In the listing below, find the line that contains "o.rotation_euler=(0,0,random.random()*6); link(o,wl); i+=1" and the line that contains "for i in range(k): b=j*(k+1)+i;". Quote both and every line between them, exactly, and nothing more.

## Collected material
..........

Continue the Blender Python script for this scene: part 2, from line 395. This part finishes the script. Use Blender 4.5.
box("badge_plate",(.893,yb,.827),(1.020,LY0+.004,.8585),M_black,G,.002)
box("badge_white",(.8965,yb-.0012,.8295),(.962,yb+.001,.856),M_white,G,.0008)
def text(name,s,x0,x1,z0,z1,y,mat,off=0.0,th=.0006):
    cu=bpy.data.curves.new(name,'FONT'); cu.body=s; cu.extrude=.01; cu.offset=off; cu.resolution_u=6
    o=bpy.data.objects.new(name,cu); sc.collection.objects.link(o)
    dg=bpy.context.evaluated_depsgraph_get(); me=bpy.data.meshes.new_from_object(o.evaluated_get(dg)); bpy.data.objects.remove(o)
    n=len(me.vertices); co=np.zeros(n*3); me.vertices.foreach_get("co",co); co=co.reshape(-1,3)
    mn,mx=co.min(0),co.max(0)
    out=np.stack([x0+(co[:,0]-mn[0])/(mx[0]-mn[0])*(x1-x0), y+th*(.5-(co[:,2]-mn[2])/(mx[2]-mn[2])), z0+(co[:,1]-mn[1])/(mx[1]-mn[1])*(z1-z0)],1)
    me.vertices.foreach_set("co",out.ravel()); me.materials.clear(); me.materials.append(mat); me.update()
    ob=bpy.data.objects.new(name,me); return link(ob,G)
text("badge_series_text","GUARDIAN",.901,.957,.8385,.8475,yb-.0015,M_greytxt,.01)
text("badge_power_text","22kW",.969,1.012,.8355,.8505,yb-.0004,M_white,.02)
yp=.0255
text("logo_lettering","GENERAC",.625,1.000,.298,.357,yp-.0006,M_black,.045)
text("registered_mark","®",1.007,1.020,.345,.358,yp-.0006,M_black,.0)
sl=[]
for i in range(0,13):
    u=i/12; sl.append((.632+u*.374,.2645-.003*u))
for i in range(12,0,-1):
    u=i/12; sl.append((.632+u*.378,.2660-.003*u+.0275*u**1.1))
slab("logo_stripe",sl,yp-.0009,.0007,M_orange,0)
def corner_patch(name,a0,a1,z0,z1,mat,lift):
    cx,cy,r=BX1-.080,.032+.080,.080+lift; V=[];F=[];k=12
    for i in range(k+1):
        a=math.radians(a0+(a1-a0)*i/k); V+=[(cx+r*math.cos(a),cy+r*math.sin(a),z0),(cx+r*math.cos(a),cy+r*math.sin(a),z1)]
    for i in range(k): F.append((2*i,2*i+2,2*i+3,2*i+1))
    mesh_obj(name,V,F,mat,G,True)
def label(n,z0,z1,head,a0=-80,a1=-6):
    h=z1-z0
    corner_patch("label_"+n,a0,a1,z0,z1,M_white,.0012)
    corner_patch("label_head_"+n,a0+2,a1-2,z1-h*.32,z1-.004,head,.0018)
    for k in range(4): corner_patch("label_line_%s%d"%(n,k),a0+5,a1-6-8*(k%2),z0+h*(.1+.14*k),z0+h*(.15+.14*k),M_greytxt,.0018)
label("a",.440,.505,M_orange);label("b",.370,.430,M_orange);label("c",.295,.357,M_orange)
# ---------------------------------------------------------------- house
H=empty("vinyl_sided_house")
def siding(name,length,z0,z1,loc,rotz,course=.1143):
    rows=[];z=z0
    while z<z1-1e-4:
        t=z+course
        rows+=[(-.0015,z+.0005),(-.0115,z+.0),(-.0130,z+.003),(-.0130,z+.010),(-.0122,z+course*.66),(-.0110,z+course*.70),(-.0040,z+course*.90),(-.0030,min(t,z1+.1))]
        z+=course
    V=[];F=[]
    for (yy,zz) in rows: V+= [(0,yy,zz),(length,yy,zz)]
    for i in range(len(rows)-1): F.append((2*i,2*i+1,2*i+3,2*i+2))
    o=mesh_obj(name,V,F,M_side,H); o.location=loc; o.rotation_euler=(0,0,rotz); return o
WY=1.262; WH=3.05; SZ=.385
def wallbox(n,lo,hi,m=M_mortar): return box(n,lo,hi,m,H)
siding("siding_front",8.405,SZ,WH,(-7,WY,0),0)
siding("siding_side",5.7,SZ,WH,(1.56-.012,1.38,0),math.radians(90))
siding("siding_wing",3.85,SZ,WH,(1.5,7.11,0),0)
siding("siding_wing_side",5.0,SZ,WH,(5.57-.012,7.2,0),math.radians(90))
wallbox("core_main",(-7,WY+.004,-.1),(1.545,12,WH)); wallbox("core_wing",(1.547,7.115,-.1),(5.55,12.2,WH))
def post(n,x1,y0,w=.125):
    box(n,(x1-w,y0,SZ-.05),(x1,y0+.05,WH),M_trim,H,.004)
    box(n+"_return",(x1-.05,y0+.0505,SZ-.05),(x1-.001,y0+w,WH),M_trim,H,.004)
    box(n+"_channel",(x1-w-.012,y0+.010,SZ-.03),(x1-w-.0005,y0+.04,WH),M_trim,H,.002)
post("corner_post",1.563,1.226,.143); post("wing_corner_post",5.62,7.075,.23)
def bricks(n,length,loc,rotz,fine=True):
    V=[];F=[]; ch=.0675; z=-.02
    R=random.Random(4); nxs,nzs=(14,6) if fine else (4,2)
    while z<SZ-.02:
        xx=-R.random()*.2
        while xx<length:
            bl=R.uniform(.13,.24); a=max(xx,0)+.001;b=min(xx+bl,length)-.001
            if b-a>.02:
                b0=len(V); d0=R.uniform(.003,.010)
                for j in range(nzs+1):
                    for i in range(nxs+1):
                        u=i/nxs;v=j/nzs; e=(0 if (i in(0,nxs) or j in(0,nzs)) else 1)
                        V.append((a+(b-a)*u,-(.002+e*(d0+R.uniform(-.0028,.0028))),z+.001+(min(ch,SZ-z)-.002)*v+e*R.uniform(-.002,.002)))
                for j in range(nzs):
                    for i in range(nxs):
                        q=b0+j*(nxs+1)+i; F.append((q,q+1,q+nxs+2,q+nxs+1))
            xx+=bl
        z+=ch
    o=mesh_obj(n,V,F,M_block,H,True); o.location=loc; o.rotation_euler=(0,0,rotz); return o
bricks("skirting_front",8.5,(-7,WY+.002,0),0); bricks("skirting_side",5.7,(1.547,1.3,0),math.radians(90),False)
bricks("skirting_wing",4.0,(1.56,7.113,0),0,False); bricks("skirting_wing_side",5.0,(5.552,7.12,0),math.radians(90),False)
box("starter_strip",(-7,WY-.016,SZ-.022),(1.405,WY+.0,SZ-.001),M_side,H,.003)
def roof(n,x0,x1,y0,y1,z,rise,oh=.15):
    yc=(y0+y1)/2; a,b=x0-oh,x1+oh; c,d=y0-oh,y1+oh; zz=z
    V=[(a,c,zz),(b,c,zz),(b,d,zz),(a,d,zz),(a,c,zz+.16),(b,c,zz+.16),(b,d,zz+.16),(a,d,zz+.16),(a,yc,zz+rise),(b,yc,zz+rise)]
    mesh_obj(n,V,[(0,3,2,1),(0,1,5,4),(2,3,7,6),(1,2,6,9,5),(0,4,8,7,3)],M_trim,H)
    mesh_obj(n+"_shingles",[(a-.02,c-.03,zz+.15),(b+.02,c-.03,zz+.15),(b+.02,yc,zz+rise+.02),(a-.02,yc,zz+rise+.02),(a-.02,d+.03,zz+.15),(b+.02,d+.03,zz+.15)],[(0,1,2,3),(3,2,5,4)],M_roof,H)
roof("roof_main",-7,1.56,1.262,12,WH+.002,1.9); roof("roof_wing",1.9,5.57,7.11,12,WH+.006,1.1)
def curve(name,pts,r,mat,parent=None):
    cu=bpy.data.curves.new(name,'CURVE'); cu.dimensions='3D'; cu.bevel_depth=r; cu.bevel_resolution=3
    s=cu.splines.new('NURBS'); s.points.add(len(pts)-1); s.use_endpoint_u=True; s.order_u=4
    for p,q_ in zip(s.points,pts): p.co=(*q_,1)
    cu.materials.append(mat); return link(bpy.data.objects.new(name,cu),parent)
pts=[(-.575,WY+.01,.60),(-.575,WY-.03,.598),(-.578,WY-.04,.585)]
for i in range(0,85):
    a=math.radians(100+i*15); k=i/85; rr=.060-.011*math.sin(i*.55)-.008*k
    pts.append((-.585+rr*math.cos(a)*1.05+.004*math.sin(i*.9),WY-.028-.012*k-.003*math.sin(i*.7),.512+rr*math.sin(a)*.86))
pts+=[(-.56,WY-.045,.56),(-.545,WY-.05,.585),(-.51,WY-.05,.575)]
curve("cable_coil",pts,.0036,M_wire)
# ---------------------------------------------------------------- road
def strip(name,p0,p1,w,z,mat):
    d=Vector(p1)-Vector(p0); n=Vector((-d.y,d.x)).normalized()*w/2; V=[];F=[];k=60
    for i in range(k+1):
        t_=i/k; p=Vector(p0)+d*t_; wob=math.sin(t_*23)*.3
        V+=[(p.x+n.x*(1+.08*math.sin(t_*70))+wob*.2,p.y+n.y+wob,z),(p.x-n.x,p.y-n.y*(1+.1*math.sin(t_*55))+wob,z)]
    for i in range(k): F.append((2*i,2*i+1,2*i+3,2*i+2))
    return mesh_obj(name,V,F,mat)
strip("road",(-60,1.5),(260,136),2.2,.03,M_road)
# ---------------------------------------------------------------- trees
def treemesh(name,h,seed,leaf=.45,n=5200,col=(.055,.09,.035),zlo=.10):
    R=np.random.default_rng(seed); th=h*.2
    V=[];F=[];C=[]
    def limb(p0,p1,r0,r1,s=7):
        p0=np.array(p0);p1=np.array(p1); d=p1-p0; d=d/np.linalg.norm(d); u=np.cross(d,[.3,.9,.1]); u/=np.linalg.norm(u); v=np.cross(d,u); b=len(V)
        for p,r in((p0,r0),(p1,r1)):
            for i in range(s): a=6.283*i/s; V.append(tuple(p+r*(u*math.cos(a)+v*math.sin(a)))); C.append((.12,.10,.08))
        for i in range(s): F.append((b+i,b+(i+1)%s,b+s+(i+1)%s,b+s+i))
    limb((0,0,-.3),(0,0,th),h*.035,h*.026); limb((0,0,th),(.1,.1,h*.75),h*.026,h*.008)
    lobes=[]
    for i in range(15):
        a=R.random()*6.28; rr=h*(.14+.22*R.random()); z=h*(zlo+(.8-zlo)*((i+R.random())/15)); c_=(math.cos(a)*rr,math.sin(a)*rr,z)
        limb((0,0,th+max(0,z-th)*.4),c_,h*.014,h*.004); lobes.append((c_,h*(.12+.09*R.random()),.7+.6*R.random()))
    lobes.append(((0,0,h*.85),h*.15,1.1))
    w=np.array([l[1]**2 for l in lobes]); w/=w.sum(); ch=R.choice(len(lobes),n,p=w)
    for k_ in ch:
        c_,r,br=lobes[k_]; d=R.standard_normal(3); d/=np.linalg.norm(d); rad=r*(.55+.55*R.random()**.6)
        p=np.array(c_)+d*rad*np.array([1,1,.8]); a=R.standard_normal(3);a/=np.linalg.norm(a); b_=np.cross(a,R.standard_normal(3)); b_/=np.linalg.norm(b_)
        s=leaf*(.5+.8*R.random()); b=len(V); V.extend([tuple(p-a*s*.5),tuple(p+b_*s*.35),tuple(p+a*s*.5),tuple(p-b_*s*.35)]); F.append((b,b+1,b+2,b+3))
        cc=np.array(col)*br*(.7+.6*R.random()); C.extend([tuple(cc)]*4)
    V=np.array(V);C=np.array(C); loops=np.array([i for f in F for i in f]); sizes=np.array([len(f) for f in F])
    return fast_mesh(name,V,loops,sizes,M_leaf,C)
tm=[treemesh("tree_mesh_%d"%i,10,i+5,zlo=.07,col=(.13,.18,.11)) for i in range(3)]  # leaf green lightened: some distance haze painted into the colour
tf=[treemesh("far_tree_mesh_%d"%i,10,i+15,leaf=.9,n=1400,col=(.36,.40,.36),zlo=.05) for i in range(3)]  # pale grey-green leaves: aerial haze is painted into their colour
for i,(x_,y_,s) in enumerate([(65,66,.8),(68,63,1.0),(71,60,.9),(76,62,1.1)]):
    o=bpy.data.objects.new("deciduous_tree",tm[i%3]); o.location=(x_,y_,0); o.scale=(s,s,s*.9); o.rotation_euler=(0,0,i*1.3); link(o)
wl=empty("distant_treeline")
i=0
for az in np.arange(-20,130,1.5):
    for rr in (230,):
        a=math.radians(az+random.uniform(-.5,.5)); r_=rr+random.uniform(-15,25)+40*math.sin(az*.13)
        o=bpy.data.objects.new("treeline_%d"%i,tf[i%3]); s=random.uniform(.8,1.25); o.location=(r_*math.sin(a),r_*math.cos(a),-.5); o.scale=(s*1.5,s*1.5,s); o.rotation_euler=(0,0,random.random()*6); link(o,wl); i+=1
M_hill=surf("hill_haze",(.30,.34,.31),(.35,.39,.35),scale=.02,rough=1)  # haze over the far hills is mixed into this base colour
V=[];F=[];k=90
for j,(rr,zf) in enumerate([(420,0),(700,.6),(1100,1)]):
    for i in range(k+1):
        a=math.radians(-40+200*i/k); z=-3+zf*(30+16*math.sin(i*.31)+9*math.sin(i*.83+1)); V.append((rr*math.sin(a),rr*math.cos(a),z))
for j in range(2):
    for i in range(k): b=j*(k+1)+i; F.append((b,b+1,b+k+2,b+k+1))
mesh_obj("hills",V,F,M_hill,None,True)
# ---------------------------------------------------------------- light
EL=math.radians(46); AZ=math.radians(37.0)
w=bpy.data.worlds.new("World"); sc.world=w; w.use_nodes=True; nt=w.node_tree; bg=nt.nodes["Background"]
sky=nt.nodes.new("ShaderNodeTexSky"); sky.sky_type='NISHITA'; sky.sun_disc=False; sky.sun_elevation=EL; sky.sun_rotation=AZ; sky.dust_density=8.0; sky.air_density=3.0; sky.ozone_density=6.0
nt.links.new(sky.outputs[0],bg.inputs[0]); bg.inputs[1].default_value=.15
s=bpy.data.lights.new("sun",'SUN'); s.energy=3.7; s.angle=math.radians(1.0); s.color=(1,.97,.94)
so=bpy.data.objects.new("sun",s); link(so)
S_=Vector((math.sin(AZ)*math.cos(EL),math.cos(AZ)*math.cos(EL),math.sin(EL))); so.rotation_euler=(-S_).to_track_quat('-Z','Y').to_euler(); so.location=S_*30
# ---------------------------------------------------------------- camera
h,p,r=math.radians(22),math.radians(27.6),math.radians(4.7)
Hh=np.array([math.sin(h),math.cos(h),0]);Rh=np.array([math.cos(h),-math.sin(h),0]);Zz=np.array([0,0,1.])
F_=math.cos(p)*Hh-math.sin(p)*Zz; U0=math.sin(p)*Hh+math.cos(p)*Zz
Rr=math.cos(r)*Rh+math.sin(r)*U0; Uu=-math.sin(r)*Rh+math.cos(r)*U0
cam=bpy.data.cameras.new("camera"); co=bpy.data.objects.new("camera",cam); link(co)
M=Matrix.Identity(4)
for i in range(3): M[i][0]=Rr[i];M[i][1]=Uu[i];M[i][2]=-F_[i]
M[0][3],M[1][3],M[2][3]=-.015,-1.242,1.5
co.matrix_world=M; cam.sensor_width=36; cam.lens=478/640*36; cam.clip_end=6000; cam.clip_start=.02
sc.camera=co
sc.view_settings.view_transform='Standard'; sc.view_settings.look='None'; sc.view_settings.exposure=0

..........

## Exercise output
        o=bpy.data.objects.new("treeline_%d"%i,tf[i%3]); s=random.uniform(.8,1.25); o.location=(r_*math.sin(a),r_*math.cos(a),-.5); o.scale=(s*1.5,s*1.5,s); o.rotation_euler=(0,0,random.random()*6); link(o,wl); i+=1
M_hill=surf("hill_haze",(.30,.34,.31),(.35,.39,.35),scale=.02,rough=1)  # haze over the far hills is mixed into this base colour
V=[];F=[];k=90
for j,(rr,zf) in enumerate([(420,0),(700,.6),(1100,1)]):
    for i in range(k+1):
        a=math.radians(-40+200*i/k); z=-3+zf*(30+16*math.sin(i*.31)+9*math.sin(i*.83+1)); V.append((rr*math.sin(a),rr*math.cos(a),z))
for j in range(2):
    for i in range(k): b=j*(k+1)+i; F.append((b,b+1,b+k+2,b+k+1))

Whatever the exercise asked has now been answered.